▶ Stored data:
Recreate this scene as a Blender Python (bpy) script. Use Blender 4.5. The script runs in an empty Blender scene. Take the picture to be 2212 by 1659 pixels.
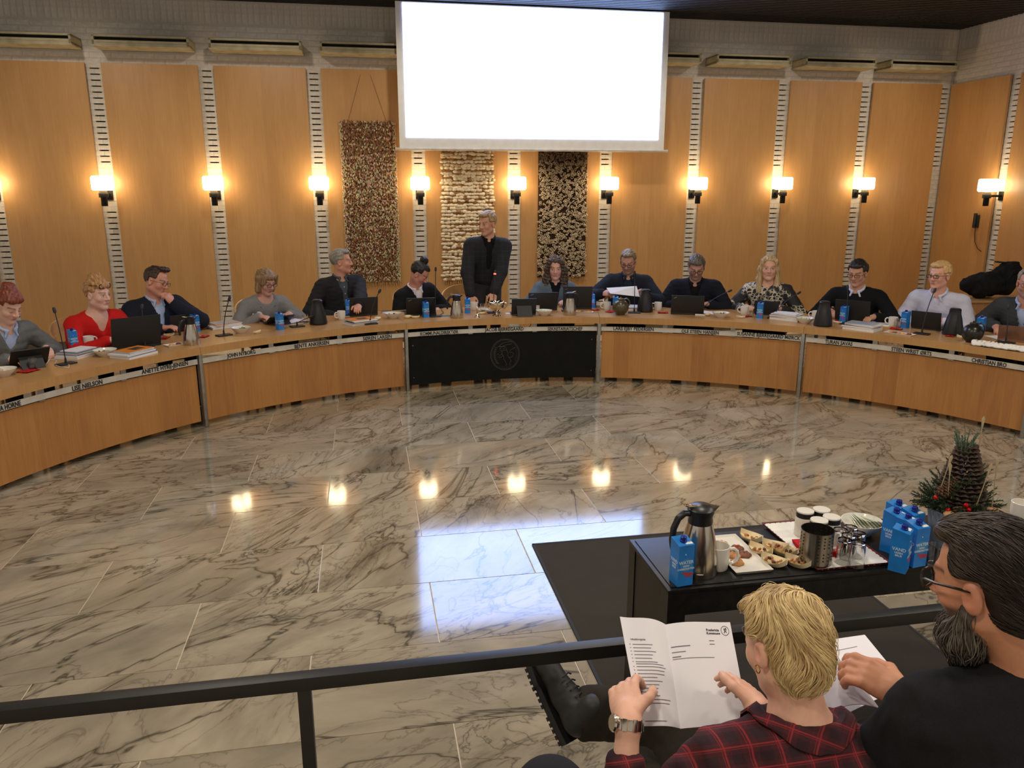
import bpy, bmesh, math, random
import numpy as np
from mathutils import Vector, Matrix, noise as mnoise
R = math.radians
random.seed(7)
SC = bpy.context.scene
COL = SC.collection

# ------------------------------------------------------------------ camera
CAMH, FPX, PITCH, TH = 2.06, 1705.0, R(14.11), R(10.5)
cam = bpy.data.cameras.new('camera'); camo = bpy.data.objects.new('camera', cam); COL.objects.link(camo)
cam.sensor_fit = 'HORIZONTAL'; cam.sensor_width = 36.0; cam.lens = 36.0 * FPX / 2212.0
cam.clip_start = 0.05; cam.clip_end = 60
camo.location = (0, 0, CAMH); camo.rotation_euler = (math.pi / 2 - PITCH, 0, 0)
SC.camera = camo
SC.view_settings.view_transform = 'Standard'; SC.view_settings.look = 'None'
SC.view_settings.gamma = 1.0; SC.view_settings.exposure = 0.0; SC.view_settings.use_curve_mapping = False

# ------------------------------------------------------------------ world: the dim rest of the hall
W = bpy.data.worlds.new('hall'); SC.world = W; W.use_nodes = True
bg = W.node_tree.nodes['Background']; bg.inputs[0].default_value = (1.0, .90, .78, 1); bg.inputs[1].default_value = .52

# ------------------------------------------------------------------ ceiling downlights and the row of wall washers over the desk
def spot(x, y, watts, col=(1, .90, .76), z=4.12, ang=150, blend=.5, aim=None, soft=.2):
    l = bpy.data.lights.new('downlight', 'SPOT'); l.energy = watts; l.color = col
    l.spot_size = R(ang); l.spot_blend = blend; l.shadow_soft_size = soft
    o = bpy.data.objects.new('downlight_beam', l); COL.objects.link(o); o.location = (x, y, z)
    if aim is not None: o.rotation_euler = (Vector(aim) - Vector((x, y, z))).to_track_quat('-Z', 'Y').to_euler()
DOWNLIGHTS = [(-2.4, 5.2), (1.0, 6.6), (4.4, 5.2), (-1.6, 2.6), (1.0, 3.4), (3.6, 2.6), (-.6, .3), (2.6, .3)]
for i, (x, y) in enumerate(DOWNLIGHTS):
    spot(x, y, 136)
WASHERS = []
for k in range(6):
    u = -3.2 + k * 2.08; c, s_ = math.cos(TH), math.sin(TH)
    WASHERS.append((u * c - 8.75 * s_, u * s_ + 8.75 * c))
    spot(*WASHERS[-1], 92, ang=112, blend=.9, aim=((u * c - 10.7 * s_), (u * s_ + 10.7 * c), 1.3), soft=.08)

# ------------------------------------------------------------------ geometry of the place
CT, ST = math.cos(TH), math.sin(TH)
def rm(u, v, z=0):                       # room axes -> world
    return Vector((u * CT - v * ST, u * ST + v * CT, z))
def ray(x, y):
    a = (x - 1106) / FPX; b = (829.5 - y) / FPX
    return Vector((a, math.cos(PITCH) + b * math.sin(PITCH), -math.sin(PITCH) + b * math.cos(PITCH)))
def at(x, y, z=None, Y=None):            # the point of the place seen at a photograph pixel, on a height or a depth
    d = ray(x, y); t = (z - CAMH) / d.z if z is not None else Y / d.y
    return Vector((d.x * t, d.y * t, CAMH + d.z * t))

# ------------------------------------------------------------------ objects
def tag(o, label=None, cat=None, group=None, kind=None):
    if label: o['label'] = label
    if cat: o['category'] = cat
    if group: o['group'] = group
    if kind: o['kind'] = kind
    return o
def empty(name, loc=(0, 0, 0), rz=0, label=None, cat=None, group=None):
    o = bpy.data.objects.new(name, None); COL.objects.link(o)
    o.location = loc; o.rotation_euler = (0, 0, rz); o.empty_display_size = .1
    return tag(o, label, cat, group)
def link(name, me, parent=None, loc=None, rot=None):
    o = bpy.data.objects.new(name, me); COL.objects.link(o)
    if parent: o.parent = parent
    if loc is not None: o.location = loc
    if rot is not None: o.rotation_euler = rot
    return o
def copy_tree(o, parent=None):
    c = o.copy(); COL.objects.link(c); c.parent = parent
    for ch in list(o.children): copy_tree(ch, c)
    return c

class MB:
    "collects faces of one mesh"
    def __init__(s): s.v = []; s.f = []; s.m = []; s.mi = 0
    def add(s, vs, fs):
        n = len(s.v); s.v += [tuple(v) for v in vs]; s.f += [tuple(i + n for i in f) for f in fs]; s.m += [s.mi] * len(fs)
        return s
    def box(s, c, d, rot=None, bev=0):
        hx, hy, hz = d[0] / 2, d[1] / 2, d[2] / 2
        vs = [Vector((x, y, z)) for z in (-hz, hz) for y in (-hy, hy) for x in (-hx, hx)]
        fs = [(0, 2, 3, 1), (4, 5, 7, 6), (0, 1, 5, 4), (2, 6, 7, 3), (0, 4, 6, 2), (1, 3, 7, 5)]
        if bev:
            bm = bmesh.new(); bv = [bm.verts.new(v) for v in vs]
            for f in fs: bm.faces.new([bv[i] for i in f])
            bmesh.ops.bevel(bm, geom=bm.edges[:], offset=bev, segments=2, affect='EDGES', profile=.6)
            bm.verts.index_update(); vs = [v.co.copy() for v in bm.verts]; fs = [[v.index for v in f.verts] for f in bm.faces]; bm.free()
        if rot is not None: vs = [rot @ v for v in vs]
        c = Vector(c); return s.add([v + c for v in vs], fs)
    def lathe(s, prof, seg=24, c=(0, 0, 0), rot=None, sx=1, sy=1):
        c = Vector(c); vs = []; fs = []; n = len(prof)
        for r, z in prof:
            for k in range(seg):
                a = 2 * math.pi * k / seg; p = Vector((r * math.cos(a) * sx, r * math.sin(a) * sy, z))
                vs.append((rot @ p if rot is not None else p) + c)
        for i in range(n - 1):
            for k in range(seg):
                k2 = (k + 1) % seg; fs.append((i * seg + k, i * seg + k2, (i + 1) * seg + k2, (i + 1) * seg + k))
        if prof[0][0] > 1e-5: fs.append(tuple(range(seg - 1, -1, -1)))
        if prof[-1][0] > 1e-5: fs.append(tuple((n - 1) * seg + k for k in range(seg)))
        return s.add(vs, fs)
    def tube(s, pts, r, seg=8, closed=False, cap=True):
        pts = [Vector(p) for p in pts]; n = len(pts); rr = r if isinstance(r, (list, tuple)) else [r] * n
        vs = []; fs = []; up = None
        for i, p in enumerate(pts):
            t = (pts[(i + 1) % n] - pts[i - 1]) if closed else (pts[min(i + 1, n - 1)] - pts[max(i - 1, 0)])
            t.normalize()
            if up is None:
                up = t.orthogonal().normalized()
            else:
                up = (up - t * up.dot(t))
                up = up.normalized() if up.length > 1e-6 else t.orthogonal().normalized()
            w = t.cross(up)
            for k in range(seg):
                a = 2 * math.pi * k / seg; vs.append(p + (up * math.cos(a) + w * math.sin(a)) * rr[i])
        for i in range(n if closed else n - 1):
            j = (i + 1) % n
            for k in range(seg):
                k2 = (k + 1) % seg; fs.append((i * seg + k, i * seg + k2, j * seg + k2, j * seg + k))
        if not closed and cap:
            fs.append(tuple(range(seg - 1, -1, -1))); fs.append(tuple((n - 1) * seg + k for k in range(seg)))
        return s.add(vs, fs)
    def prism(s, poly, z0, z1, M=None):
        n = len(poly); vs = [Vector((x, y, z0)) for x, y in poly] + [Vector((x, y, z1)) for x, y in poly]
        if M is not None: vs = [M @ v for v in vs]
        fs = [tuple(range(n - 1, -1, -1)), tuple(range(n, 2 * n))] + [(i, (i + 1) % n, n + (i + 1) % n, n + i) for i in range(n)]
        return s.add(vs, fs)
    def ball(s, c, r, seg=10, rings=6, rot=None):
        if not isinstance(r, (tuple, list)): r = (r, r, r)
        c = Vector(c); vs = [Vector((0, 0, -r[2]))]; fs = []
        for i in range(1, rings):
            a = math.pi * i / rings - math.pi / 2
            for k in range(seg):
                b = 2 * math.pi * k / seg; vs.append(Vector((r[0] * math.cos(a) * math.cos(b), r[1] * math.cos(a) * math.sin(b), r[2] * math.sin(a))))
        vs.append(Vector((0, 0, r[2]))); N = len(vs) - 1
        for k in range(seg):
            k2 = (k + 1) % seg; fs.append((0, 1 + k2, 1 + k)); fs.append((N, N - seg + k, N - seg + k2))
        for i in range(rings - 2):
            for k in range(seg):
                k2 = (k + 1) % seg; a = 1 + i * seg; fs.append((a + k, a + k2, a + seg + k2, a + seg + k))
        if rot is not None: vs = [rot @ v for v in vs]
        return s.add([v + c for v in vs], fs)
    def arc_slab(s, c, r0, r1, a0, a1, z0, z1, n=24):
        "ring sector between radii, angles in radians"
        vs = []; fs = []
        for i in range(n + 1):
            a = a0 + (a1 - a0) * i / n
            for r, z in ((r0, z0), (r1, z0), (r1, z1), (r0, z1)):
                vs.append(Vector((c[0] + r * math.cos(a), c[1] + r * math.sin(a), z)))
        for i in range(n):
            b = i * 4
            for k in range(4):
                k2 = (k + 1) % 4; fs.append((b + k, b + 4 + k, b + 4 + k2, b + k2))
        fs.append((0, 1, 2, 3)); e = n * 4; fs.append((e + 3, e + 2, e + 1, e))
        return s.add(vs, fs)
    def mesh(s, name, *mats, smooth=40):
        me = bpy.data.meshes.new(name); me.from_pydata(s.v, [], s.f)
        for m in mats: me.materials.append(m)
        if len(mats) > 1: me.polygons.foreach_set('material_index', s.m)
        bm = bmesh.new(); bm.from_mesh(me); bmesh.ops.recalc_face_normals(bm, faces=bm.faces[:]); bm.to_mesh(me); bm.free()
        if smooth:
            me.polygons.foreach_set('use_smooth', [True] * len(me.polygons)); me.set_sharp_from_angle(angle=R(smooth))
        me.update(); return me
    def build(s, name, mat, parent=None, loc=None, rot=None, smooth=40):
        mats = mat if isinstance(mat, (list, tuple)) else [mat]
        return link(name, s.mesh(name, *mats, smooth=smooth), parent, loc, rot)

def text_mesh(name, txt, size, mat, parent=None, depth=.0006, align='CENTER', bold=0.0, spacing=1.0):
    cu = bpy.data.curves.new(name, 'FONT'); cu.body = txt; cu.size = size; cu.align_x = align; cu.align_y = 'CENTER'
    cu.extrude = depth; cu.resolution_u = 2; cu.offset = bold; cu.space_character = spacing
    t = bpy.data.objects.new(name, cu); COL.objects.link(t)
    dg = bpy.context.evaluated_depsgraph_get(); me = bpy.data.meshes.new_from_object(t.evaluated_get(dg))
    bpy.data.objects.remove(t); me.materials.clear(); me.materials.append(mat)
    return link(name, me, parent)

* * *

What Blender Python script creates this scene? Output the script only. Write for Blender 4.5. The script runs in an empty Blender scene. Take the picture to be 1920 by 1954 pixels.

...

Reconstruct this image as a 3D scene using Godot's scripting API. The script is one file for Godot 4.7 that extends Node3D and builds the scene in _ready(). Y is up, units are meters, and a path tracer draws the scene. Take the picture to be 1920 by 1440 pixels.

▶ Written task:
Out of the records above, set down only the lines from the one that contains "Recreate this scene" through the one that contains "SC.view_settings.gamma = 1.0;", unchanged and without the pictures.

▶ Solution for this exercise:
Recreate this scene as a Blender Python (bpy) script. Use Blender 4.5. The script runs in an empty Blender scene. Take the picture to be 2212 by 1659 pixels.
import bpy, bmesh, math, random
import numpy as np
from mathutils import Vector, Matrix, noise as mnoise
R = math.radians
random.seed(7)
SC = bpy.context.scene
COL = SC.collection

# ------------------------------------------------------------------ camera
CAMH, FPX, PITCH, TH = 2.06, 1705.0, R(14.11), R(10.5)
cam = bpy.data.cameras.new('camera'); camo = bpy.data.objects.new('camera', cam); COL.objects.link(camo)
cam.sensor_fit = 'HORIZONTAL'; cam.sensor_width = 36.0; cam.lens = 36.0 * FPX / 2212.0
cam.clip_start = 0.05; cam.clip_end = 60
camo.location = (0, 0, CAMH); camo.rotation_euler = (math.pi / 2 - PITCH, 0, 0)
SC.camera = camo
SC.view_settings.view_transform = 'Standard'; SC.view_settings.look = 'None'
SC.view_settings.gamma = 1.0; SC.view_settings.exposure = 0.0; SC.view_settings.use_curve_mapping = False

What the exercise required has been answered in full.